» Written problem: Output the lines below exactly, please, from the first line until the line with "bpy.data.objects.remove(o)", counting both.

■ ■ ■ ■

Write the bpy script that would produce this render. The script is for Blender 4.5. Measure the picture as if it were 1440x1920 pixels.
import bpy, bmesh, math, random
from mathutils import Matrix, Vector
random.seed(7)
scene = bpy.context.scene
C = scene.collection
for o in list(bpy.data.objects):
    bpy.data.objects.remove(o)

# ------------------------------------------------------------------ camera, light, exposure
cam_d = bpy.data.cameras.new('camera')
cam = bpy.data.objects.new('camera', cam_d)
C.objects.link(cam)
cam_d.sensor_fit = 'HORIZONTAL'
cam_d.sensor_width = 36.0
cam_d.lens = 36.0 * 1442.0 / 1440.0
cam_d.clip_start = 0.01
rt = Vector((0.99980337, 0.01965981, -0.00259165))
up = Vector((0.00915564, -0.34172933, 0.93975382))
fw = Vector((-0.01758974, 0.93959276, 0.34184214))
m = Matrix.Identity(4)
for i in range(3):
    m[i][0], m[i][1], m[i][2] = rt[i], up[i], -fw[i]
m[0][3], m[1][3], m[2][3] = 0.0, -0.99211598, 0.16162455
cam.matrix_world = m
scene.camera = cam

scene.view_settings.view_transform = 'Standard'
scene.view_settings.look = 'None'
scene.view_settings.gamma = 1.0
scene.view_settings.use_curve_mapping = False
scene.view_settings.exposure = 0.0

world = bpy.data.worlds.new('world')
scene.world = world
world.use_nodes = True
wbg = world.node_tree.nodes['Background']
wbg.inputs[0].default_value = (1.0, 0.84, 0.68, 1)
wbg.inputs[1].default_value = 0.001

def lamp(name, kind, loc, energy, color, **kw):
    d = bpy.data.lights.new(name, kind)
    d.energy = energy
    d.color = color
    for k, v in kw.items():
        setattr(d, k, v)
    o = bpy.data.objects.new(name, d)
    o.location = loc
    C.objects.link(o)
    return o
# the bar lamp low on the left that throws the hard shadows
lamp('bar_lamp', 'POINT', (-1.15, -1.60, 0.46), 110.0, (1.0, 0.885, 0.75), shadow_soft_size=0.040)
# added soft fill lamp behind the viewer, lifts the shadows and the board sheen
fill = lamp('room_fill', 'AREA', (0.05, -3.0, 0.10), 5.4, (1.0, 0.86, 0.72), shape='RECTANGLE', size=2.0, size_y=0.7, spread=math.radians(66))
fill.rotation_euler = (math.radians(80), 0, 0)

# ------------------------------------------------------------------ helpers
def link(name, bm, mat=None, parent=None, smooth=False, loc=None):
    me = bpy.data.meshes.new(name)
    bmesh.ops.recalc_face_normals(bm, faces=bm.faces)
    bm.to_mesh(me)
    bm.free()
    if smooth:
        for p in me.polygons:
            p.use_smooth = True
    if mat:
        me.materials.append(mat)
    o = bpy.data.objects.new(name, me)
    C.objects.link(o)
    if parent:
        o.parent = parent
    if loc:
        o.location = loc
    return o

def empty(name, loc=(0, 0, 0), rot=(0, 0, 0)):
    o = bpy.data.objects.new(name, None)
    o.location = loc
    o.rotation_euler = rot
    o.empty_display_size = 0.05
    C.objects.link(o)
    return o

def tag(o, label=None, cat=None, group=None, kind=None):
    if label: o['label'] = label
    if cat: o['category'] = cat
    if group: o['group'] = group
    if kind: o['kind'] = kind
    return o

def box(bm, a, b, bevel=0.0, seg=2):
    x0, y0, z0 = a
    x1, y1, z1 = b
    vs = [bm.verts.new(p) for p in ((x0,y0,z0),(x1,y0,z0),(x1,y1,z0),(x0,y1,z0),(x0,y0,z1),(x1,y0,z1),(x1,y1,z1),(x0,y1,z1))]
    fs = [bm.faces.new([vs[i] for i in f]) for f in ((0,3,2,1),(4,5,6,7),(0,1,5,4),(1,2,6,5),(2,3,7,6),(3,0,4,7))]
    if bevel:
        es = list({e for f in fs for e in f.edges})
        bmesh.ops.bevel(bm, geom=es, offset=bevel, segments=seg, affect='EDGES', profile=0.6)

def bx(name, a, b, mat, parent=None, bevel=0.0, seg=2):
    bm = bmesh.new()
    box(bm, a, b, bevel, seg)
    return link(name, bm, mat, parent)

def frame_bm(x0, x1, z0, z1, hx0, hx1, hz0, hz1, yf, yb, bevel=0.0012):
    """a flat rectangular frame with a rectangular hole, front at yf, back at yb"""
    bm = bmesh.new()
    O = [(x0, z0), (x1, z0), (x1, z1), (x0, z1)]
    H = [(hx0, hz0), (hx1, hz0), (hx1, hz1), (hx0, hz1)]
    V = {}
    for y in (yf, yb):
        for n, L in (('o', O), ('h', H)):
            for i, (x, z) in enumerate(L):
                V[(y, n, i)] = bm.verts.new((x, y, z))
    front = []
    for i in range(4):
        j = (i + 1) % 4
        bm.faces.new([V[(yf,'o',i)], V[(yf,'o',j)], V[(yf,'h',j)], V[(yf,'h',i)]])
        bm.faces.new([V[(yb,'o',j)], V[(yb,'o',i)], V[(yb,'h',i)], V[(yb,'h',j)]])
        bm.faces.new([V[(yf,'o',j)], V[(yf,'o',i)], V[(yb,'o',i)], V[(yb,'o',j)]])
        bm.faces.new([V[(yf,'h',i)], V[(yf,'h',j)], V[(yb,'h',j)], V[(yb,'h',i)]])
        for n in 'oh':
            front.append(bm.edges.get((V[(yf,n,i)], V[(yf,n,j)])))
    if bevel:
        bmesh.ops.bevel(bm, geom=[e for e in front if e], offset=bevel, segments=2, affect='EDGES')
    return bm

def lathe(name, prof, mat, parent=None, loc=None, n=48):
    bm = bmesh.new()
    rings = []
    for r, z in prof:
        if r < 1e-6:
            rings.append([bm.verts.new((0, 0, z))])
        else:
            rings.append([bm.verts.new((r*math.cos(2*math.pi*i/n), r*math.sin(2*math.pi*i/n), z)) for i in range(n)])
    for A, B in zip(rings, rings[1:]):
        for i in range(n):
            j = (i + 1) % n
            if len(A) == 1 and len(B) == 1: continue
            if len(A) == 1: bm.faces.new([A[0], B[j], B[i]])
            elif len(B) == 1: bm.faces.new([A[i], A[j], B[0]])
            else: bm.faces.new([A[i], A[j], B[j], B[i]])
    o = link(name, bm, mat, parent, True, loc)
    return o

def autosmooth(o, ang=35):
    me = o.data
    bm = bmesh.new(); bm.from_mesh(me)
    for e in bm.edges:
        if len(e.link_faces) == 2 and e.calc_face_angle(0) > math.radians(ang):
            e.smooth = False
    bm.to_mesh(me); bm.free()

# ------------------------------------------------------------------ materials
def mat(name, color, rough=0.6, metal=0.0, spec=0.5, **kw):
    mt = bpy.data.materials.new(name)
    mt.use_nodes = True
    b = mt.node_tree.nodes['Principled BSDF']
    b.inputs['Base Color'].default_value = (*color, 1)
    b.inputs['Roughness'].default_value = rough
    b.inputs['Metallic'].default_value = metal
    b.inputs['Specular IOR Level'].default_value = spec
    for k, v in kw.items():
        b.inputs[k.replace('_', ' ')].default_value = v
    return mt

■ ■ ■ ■

» Result:
Write the bpy script that would produce this render. The script is for Blender 4.5. Measure the picture as if it were 1440x1920 pixels.
import bpy, bmesh, math, random
from mathutils import Matrix, Vector
random.seed(7)
scene = bpy.context.scene
C = scene.collection
for o in list(bpy.data.objects):
    bpy.data.objects.remove(o)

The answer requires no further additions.